There Are Four Sides to Every Story

07/28/08 12:00 PM

Star Trek often serves as a gateway to introduce me to new fiction, as I follow its actors and writers on to new ventures. But rather than new material, the Trek connection sometimes leads me backward to explore the influences that engendered the futuristic franchise. In this case, a recent review of the old TNG episode "A Matter of Perspective" led me to the Akira Kurosawa classic Rashômon.

This 1950 Japanese film is based on a 1915 short story that pioneered (or at least popularized) the literary technique of retelling one event from multiple perspectives, such as recently seen in the 2002 Jet Li film Hero. In Rashômon's case, the story is that of a bandit who lures a woman into the woods by holding her samurai husband hostage. With both people at his mercy, the bandit has his way with the wife … but what happens next? The scene of the crime tells the outcome, but not how the party came to it. The testimonies of the bandit, the samurai, the wife, and a hidden bystander all conflict, casting the characters in very different lights.

Although I am a fan of dramatic older films such as Fail-Safe and Splendor in the Grass, sometimes the gulf in era, genre, and culture is a challenging one to bridge. Despite the degree of style and allegorical and symbolic content, I couldn't connect with Rashômon. Its characters were theatrically, as opposed to realistically, dramatic, and the four variations on the same scene were insufficiently different to keep my interest through the retellings. In Hero, we see the main characters in numerous settings, motivated by unique goals; in Rashômon, we lack that connection to the protagonists, as their stories are recounted by witnesses, and the whole incident of the bandit in the glen was just that — not a mission, not an adventure, but an incident with little impact.

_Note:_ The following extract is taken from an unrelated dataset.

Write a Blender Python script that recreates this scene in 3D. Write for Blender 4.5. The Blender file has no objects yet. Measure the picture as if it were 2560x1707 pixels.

Unlike "A Matter of Perspective", Rashômon leaves the audience with no closure, as the truth of the four tales is never revealed. Perhaps that is where the film's impact lies: in prompting us to question the definition of truth. Its closing scene finally gives the narrators their own story, and the statements made there are more tangible and hopeful than the rest of the movie, offering the audience something more substantial than a Star Trek allegory.